I'm not one of the 80. My situation is not isolated. I was fortunate enough to have a spouse that I could rely on while I looked for another job, but I was not the only one that WANTED out.

The *reason* I'm not one of the 80 is, as many people have pointed out, it's a job. Get a new one if you don't like it. When Amazon can't find employees because they've already burned everyone then maybe they'll start looking at their management chains.

I also don't blame "Amazon" as a company. I recognize that there are good departments and bad departments - basically boiling down to good managers and bad managers.

Speaking of which, over the course of a year I went from having 2 managers to 12, no s--t.
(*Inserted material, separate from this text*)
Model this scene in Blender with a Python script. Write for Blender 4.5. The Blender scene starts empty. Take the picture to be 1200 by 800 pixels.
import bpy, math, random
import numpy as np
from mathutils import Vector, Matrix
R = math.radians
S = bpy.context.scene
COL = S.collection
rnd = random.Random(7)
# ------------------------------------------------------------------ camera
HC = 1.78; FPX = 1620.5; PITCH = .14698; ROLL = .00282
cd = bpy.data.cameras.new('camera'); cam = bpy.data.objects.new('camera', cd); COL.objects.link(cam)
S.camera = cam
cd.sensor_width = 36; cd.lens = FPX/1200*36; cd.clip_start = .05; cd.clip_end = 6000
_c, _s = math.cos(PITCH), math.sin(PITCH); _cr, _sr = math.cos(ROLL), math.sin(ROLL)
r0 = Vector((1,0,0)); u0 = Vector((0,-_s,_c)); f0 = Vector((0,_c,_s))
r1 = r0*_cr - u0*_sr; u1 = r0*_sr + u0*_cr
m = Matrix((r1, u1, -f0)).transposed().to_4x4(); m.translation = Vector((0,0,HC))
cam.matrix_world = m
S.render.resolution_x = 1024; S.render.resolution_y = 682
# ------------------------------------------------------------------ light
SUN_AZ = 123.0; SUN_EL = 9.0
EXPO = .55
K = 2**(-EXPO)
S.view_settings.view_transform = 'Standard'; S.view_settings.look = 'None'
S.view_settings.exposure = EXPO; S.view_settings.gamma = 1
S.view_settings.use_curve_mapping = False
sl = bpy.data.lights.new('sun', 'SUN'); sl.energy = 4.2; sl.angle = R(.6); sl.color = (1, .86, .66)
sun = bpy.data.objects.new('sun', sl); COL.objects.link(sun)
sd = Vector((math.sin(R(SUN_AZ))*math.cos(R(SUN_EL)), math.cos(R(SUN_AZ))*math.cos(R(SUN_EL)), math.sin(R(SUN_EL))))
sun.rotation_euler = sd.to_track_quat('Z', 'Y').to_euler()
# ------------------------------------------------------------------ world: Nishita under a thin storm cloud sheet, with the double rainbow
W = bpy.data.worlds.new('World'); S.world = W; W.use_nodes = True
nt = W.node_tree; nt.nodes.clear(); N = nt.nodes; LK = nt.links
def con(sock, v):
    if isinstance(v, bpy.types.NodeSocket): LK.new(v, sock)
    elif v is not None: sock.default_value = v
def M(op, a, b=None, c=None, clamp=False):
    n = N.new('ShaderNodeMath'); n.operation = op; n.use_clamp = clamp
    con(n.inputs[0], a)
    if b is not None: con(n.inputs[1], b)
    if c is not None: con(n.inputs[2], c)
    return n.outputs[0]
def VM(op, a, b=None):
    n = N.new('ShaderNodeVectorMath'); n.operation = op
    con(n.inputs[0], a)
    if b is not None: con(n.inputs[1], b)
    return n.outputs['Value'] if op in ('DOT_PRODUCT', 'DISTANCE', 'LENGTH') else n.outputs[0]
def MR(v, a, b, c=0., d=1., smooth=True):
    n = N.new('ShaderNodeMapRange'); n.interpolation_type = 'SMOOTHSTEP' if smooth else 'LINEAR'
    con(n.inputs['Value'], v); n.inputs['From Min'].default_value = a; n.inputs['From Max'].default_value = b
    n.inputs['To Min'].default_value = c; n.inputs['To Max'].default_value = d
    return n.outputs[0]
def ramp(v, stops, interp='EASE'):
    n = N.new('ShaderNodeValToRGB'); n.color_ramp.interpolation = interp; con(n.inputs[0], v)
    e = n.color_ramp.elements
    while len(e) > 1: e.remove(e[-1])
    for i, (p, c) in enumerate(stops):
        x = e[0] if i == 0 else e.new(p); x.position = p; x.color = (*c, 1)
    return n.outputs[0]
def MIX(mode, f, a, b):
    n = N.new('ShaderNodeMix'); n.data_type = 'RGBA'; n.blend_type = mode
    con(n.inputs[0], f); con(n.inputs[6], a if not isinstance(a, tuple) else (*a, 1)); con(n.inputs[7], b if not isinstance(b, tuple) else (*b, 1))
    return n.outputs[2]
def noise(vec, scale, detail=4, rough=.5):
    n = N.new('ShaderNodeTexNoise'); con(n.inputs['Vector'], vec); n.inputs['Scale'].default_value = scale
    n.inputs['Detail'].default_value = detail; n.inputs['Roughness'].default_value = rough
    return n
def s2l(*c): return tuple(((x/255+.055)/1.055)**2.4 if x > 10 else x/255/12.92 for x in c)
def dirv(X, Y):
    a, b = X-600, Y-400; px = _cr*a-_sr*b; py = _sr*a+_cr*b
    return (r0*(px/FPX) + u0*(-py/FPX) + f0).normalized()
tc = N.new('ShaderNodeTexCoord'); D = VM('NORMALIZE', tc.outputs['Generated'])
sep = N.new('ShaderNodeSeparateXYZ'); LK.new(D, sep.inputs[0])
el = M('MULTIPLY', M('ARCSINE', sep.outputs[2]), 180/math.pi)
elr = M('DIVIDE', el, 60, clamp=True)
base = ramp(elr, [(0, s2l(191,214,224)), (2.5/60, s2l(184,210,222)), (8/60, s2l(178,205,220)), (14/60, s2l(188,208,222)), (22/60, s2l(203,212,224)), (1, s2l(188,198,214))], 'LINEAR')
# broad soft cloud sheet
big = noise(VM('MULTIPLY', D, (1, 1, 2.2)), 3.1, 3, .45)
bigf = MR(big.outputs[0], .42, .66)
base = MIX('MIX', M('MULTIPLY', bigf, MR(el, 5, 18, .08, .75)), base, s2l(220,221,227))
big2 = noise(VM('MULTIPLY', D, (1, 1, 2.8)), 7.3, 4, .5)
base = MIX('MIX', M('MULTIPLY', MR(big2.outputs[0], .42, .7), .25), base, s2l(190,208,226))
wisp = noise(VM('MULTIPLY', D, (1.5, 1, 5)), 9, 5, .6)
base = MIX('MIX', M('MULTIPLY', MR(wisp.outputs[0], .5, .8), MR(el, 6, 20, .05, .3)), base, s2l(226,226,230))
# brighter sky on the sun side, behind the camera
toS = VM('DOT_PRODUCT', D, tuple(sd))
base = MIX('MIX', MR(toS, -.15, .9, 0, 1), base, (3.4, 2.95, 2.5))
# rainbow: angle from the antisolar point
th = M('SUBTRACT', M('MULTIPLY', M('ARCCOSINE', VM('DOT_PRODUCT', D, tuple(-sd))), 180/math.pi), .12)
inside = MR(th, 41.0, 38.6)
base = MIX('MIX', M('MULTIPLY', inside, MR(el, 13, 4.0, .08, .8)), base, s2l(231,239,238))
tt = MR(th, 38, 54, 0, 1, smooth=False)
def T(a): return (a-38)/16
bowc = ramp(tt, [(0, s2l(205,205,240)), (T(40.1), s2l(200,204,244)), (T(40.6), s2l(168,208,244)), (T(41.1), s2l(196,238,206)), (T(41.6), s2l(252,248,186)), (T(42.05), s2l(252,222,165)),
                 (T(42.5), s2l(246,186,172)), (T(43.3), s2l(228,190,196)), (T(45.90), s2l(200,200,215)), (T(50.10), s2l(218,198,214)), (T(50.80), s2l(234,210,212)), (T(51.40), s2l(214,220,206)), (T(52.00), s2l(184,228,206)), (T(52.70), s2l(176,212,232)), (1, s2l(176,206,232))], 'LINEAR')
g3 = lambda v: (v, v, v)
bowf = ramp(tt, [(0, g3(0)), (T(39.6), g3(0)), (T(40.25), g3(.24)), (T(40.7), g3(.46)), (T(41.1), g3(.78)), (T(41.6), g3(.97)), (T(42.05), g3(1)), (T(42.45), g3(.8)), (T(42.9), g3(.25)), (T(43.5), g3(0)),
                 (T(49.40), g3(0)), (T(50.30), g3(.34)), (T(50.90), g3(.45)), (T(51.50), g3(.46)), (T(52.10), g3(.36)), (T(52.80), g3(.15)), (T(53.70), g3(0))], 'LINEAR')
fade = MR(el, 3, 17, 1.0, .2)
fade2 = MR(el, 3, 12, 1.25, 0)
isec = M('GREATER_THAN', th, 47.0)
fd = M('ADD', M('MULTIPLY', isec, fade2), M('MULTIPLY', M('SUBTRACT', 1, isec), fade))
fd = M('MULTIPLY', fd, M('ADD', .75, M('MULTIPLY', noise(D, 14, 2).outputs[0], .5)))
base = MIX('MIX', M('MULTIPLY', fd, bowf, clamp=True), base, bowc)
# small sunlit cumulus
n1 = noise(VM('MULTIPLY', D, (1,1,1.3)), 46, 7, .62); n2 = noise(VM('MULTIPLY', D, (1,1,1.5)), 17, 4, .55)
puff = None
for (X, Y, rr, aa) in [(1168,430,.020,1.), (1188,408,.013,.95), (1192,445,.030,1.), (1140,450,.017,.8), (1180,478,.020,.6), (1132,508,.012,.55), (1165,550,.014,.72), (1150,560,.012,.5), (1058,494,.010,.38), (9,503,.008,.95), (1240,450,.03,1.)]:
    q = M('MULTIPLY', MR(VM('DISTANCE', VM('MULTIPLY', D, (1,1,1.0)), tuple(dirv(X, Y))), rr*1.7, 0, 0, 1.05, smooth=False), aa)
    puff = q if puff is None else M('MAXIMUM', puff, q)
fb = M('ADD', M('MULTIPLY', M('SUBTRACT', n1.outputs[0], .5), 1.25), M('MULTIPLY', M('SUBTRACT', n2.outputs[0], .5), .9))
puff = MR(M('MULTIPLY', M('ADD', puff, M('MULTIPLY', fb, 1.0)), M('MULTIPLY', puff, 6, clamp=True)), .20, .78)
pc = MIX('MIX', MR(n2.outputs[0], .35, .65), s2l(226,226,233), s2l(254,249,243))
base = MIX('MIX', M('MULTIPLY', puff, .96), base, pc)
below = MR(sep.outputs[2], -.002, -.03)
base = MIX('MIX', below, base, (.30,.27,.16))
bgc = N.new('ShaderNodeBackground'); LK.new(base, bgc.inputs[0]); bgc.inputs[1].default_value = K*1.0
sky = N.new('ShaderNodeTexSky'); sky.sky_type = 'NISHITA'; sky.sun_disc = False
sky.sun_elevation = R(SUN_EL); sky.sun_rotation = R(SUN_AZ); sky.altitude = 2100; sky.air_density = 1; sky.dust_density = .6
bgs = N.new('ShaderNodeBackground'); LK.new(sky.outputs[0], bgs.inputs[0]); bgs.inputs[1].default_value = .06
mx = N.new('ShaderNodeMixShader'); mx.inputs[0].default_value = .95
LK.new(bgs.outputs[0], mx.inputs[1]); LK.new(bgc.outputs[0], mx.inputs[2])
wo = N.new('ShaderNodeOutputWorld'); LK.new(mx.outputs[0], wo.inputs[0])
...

But I *do* blame Amazon as a company for essentially telling people to go screw themselves for complaining. That NYT article was dead on, and Jeff's dismissal of it puts him on the same level as Martin Shkreli.
29
@27 Seattle is literally full of strip malls, and has been since way before the population boom. Even if you only count the upper white half of the city as "Seattle," all of these neighborhoods also have strip malls. Ditto with yoga studios, core power or not. The phrase 'woo girls' is lazy, slightly misogynist, and was coined, I believe, by a network television sitcom. Seattle is wonderful, and I love it. I'm from Everett, moved here in my early twenties, and have lived here ever since. However, I do have the self-awareness to realize that in the scheme of major American cities, it's nothing special, and the changes its going through (unfortunately, for the most part negative, i.e., gentrification) aren't that different from the changes happening in other cities.

The idea of being proud of being a Seattle 'local,' to me, is kind of embarrassing. At least in the idea that it's this prized thing that everyone else strives for. This isn't New York, it's not that serious. Using 'mid-American' as a short-hand for what you see as stupid and provincial, sounds to me, well, stupid and provincial. It sounds like you haven't traveled, and are too proud of that.